Please refer to the following articles published on the Les Amis blog to learn more about this exposition:

Anatomy of an Art Exposition - Part 1
Anatomy of an Art Exposition - Part 2

MIA holds three works by Beauford.  The best known is the untitled abstract expressionist painting (1954) that Beauford created on a fragment of an old raincoat that he used for canvas.  Its viewing location is listed as G375 on the MIA Web site.  MIA holds two additional works by Beauford that are not currently on view:

Abstract composition (1955) Gouache and watercolor
Ciel (Sky) (1960) Color Screenprint.

I have presented the works held by the Art Institute of Chicago in a previous posting:

Beauford at the Art Institute of Chicago

including a close look at the astonishing self-portrait that hangs there.

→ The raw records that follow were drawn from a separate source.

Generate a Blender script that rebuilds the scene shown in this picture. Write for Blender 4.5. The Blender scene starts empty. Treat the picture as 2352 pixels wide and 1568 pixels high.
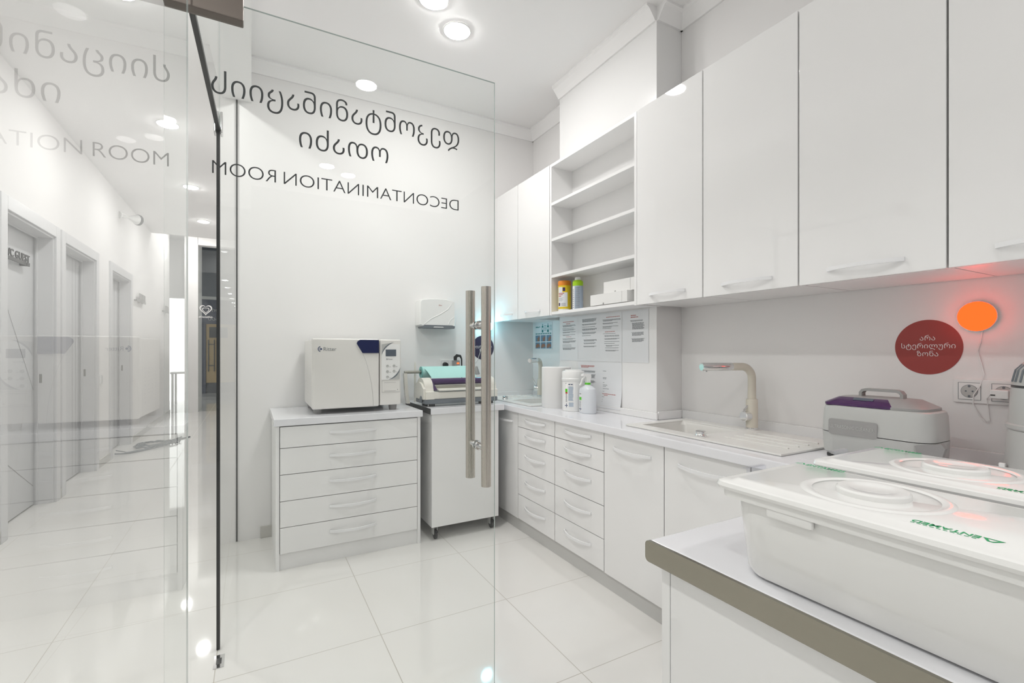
import bpy, bmesh, math, random
from mathutils import Vector, Matrix
random.seed(7)
S = bpy.context.scene
COL = S.collection
PI = math.pi

# ------------------------------------------------------------------ camera
YAW = math.atan((1176 - 577.5) / 1089.0)
cam = bpy.data.cameras.new('camera')
cam.sensor_fit = 'HORIZONTAL'
cam.sensor_width = 36.0
cam.lens = 36.0 * 1089.0 / 2352.0
cam.shift_y = (806 - 784) / 2352.0
cam.clip_start = 0.01
cam.clip_end = 100
camo = bpy.data.objects.new('camera', cam)
camo.location = (0, 0, 1.2)
camo.rotation_euler = (PI / 2, 0, -YAW)
COL.objects.link(camo)
S.camera = camo

# ------------------------------------------------------------------ world, exposure
W = bpy.data.worlds.new('world')
S.world = W
W.use_nodes = True
W.node_tree.nodes['Background'].inputs[0].default_value = (0.96, 0.98, 1.0, 1)
W.node_tree.nodes['Background'].inputs[1].default_value = 0.22
S.view_settings.view_transform = 'Standard'
S.view_settings.look = 'None'
S.view_settings.exposure = 0.17
S.view_settings.gamma = 1.0
S.view_settings.use_curve_mapping = False
LAMP = 158.0          # radiance of the ceiling downlights

# ------------------------------------------------------------------ materials
MATS = {}
def mat(name, col, rough=0.5, metal=0.0, spec=0.5, emit=None, es=0.0, coat=0.0, trans=0.0, sss=0.0):
    if name in MATS:
        return MATS[name]
    m = bpy.data.materials.new(name)
    m.use_nodes = True
    b = m.node_tree.nodes['Principled BSDF']
    b.inputs['Base Color'].default_value = (*col, 1)
    b.inputs['Roughness'].default_value = rough
    b.inputs['Metallic'].default_value = metal
    b.inputs['Specular IOR Level'].default_value = spec
    if coat:
        b.inputs['Coat Weight'].default_value = coat
        b.inputs['Coat Roughness'].default_value = 0.03
    if trans:
        b.inputs['Transmission Weight'].default_value = trans
    if emit:
        b.inputs['Emission Color'].default_value = (*emit, 1)
        b.inputs['Emission Strength'].default_value = es
    MATS[name] = m
    return m

def nodes(m):
    return m.node_tree.nodes, m.node_tree.links, m.node_tree.nodes['Principled BSDF']

def add_noise(m, scale, amount, bump=0.0, bscale=None, stretch=(1, 1, 1)):
    """gentle mottling of the colour and, if asked, a fine bump"""
    N, L, b = nodes(m)
    tc = N.new('ShaderNodeTexCoord')
    mp = N.new('ShaderNodeMapping')
    mp.inputs['Scale'].default_value = stretch
    L.new(tc.outputs['Object'], mp.inputs[0])
    nz = N.new('ShaderNodeTexNoise')
    nz.inputs['Scale'].default_value = scale
    nz.inputs['Detail'].default_value = 4
    L.new(mp.outputs[0], nz.inputs['Vector'])
    c = b.inputs['Base Color'].default_value[:]
    mr = N.new('ShaderNodeMapRange')
    mr.inputs[3].default_value = 1 - amount
    mr.inputs[4].default_value = 1 + amount * 0.5
    L.new(nz.outputs[0], mr.inputs[0])
    mx = N.new('ShaderNodeMix')
    mx.data_type = 'RGBA'
    mx.blend_type = 'MULTIPLY'
    mx.inputs[0].default_value = 1
    mx.inputs[6].default_value = c
    L.new(mr.outputs[0], mx.inputs[7])
    L.new(mx.outputs[2], b.inputs['Base Color'])
    if bump:
        n2 = N.new('ShaderNodeTexNoise')
        n2.inputs['Scale'].default_value = bscale or scale
        L.new(mp.outputs[0], n2.inputs['Vector'])
        bp = N.new('ShaderNodeBump')
        bp.inputs['Strength'].default_value = bump
        bp.inputs['Distance'].default_value = 0.002
        L.new(n2.outputs[0], bp.inputs['Height'])
        L.new(bp.outputs[0], b.inputs['Normal'])
    return m

M_wall = add_noise(mat('wall_paint', (0.885, 0.872, 0.865), 0.6, spec=0.3), 1.5, 0.015, 0.12, 60)
M_ceil = mat('ceiling_paint', (0.94, 0.93, 0.925), 0.75, spec=0.2)
M_lam = mat('gloss_white_laminate', (0.88, 0.875, 0.87), 0.022, spec=0.5)
M_lam2 = mat('satin_white_board', (0.88, 0.875, 0.87), 0.3, spec=0.4)
M_splash = mat('white_wall_cladding', (0.87, 0.865, 0.86), 0.22, spec=0.4)
M_top = add_noise(mat('white_worktop', (0.85, 0.85, 0.88), 0.1, spec=0.5), 300, 0.03)
M_plinth = mat('grey_plinth', (0.62, 0.615, 0.60), 0.35)
M_plast = mat('white_plastic', (0.87, 0.87, 0.86), 0.25)
M_bin = mat('bin_plastic', (0.87, 0.865, 0.85), 0.07, spec=0.5)
M_hand = mat('handle_plastic', (0.87, 0.87, 0.88), 0.2)
M_cream = mat('cream_plastic', (0.80, 0.775, 0.71), 0.3)
M_clave = mat('autoclave_shell', (0.80, 0.78, 0.75), 0.22)
M_sink = add_noise(mat('granite_sink', (0.80, 0.79, 0.76), 0.3), 60, 0.03)
M_tap = mat('beige_tap_enamel', (0.70, 0.66, 0.57), 0.3)
M_chrome = mat('chrome', (0.82, 0.82, 0.82), 0.06, metal=1)
M_dark = mat('dark_grey_plastic', (0.05, 0.05, 0.05), 0.4)
M_black = mat('black_rubber', (0.012, 0.013, 0.013), 0.45)
M_gap = mat('gap_grey', (0.30, 0.30, 0.29), 0.6)
M_grey = mat('mid_grey_plastic', (0.33, 0.325, 0.32), 0.4)
M_lgrey = mat('light_grey_plastic', (0.50, 0.505, 0.49), 0.35)
M_slate = mat('slate_grey_plastic', (0.16, 0.18, 0.20), 0.4)
M_navy = mat('navy_plastic', (0.008, 0.014, 0.075), 0.3, spec=0.25)
M_purple = mat('purple_plastic', (0.06, 0.03, 0.10), 0.2)
M_violet = mat('violet_clear_plastic', (0.055, 0.010, 0.085), 0.08, coat=0.4)
M_teal = mat('pale_teal_film', (0.45, 0.76, 0.72), 0.3)
M_tealdk = mat('teal_film_end', (0.22, 0.55, 0.52), 0.45)
M_orange = mat('orange_cap', (0.80, 0.25, 0.015), 0.35)
M_yellow = mat('yellow_label', (0.85, 0.62, 0.02), 0.35)
M_lime = mat('lime_cap', (0.42, 0.72, 0.01), 0.3)
M_green = mat('green_label', (0.10, 0.60, 0.02), 0.4)
M_tgreen = mat('green_print', (0.0, 0.36, 0.13), 0.5)
M_red = mat('red_label', (0.5, 0.05, 0.03), 0.4)
M_redprint = mat('red_print', (0.50, 0.16, 0.14), 0.7)
M_print = mat('grey_print', (0.25, 0.26, 0.27), 0.7)
M_bluep = mat('pale_blue_print', (0.42, 0.50, 0.60), 0.6)
M_navyp = mat('navy_print', (0.015, 0.04, 0.13), 0.5)
M_paper = mat('paper', (0.80, 0.81, 0.825), 0.6)
M_tissue = mat('tissue_paper', (0.84, 0.835, 0.825), 0.85)
M_vinylr = mat('red_vinyl', (0.34, 0.046, 0.04), 0.4)
M_vinylb = mat('indigo_vinyl', (0.026, 0.020, 0.06), 0.4)
M_white = mat('white_print', (0.85, 0.83, 0.82), 0.5)
M_letter = mat('dark_lettering', (0.022, 0.026, 0.028), 0.5)
M_grout = mat('baseboard_tile', (0.60, 0.585, 0.55), 0.25)
M_cardb = mat('white_card', (0.83, 0.825, 0.81), 0.55)
M_frame = mat('door_paint', (0.73, 0.73, 0.74), 0.3)
M_leaf = mat('door_leaf_paint', (0.67, 0.675, 0.685), 0.3)
M_spray = mat('translucent_bottle', (0.72, 0.75, 0.79), 0.3)
M_skin = mat('printed_skin', (0.36, 0.17, 0.11), 0.6)
M_pblue = mat('printed_blue', (0.17, 0.27, 0.37), 0.6)
M_ptitle = mat('printed_teal', (0.03, 0.20, 0.20), 0.6)
M_out = mat('dark_shop', (0.045, 0.05, 0.06), 0.4)
M_outn = mat('navy_shop', (0.02, 0.03, 0.06), 0.4)
M_tan = mat('tan_shop_wall', (0.36, 0.26, 0.13), 0.6)

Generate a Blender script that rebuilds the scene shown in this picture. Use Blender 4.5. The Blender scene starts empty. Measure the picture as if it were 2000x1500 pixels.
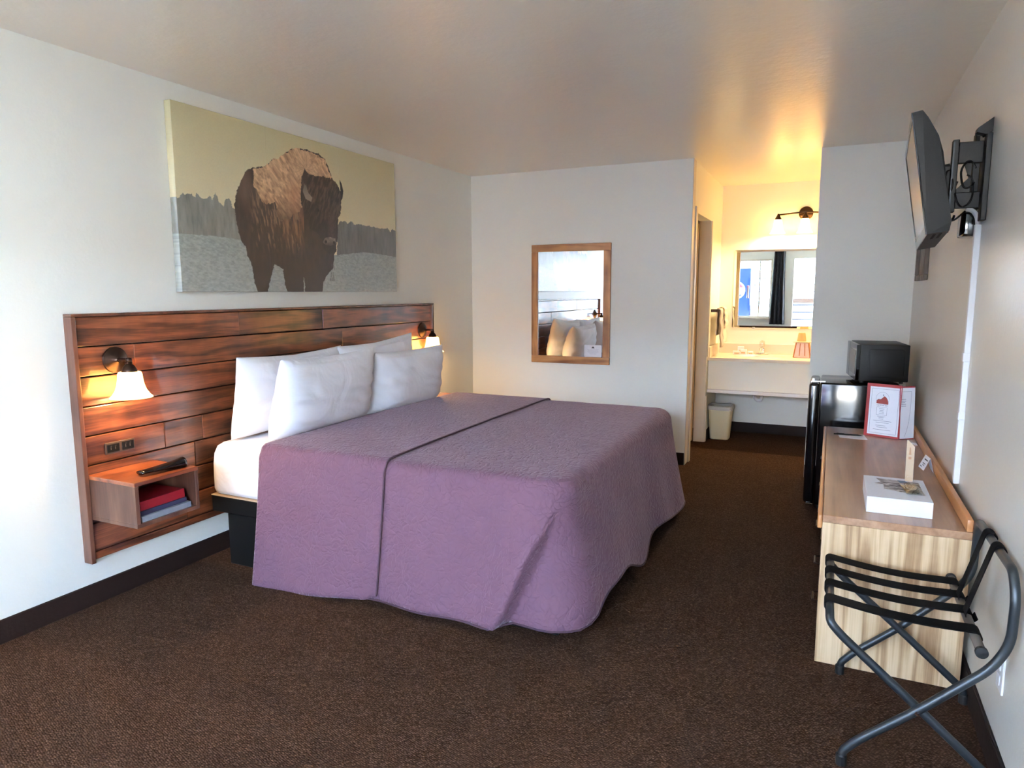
import bpy, bmesh, math, random
import numpy as np
from mathutils import Vector, Matrix, noise
C = bpy.context.scene.collection
sc = bpy.context.scene
PI = math.pi
random.seed(5)

# ------------------------------------------------------------------ render look
sc.render.engine = 'CYCLES'
sc.view_settings.view_transform = 'Standard'
sc.view_settings.look = 'None'
sc.view_settings.gamma = 1
sc.view_settings.use_curve_mapping = False
sc.view_settings.exposure = 1.48
sc.cycles.use_denoising = True
sc.cycles.max_bounces = 10
sc.cycles.diffuse_bounces = 6
sc.cycles.glossy_bounces = 5
sc.cycles.transmission_bounces = 6
sc.cycles.sample_clamp_indirect = 6
sc.cycles.caustics_reflective = False
sc.cycles.caustics_refractive = False

W, H, YF = 3.505, 2.44, -6.85
O1, O2 = 1.96, 2.868          # opening to the vanity alcove
YA = 1.6                      # alcove back wall

# ------------------------------------------------------------------ colour
def lin(c):
    return tuple(((v/12.92) if v <= .04045 else ((v+.055)/1.055)**2.4) for v in [x/255 for x in c])
def rgba(c): return (*lin(c), 1)

# ------------------------------------------------------------------ materials
def newmat(name):
    m = bpy.data.materials.new(name); m.use_nodes = True
    nt = m.node_tree; b = nt.nodes['Principled BSDF']
    return m, nt, b
def pmat(name, col, rough=.5, metal=0, bump=0, bscale=60, coat=0, spec=.5, var=0, vscale=8, coatr=.1, sheen=0, bdist=.01):
    m, nt, b = newmat(name)
    N = nt.nodes; L = nt.links
    b.inputs['Base Color'].default_value = rgba(col)
    b.inputs['Roughness'].default_value = rough
    b.inputs['Metallic'].default_value = metal
    b.inputs['Specular IOR Level'].default_value = spec
    b.inputs['Coat Weight'].default_value = coat
    b.inputs['Coat Roughness'].default_value = coatr
    b.inputs['Sheen Weight'].default_value = sheen
    tc = N.new('ShaderNodeTexCoord')
    if var:
        n = N.new('ShaderNodeTexNoise'); n.inputs['Scale'].default_value = vscale; n.inputs['Detail'].default_value = 4
        L.new(tc.outputs['Object'], n.inputs['Vector'])
        mx = N.new('ShaderNodeMix'); mx.data_type = 'RGBA'
        mx.inputs['A'].default_value = (*[v*(1-var) for v in lin(col)], 1)
        mx.inputs['B'].default_value = (*[min(1, v*(1+var)) for v in lin(col)], 1)
        L.new(n.outputs['Fac'], mx.inputs['Factor']); L.new(mx.outputs['Result'], b.inputs['Base Color'])
    if bump:
        n2 = N.new('ShaderNodeTexNoise'); n2.inputs['Scale'].default_value = bscale; n2.inputs['Detail'].default_value = 3
        L.new(tc.outputs['Object'], n2.inputs['Vector'])
        bp = N.new('ShaderNodeBump'); bp.inputs['Strength'].default_value = bump; bp.inputs['Distance'].default_value = bdist; n2.inputs['Distortion'].default_value = .8 if bdist > .01 else 0
        L.new(n2.outputs['Fac'], bp.inputs['Height']); L.new(bp.outputs['Normal'], b.inputs['Normal'])
    return m
def emat(name, col, strength):
    m, nt, b = newmat(name)
    b.inputs['Base Color'].default_value = rgba(col)
    b.inputs['Emission Color'].default_value = rgba(col)
    b.inputs['Emission Strength'].default_value = strength
    return m

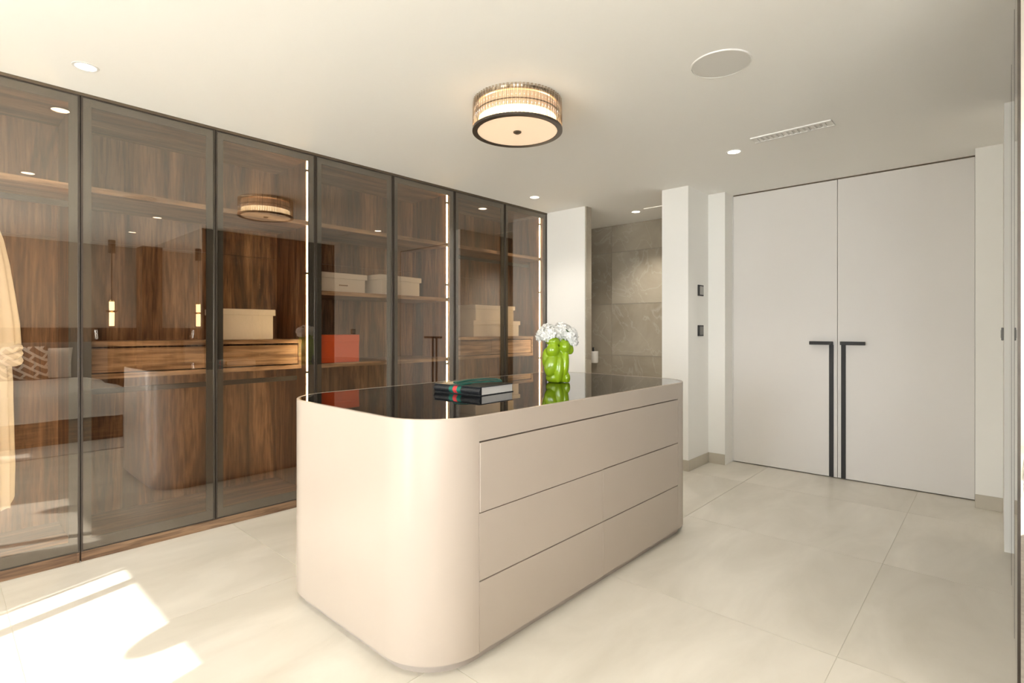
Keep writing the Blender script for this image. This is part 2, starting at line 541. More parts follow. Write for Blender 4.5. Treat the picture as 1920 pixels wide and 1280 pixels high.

The University of Michigan Museum of Art holds three paintings by Beauford.  Street Scene (1951) and House through Trees (1952) are oil paintings that predate his Paris years.

Street Scene
(1951) Oil on canvas

House through Trees (Yaddo)
(1952) Oil on canvas

Beauford painted Composition (1960) during the time he lived in Clamart. Though it was a turbulent year for him, it was also an active one - his works were shown in a one-man show and a group show at the Facchetti Gallery and two additional group shows in Paris.

Composition
(1960) Gouache on paper

The University of Iowa Museum of Art holds an untitled Beauford Delaney painting that dates from 1929.  It is classified as a drawing, and is not currently on view.  The orange and brown hues in this work remind me of autumn.

Untitled
(1929) Watercolor 
The University of Iowa Museum of Art
Gift of the Estate of James Lechay, 2003.5

Though this painting predates what is defined as Beauford's abstract expressionist period, you can see that it is definitely an abstract work.  Indeed, biographer David A. Leeming indicates in Amazing Grace: A Life of Beauford Delaney that "in the 1920s Beauford was already flirting with a more abstract approach to painting."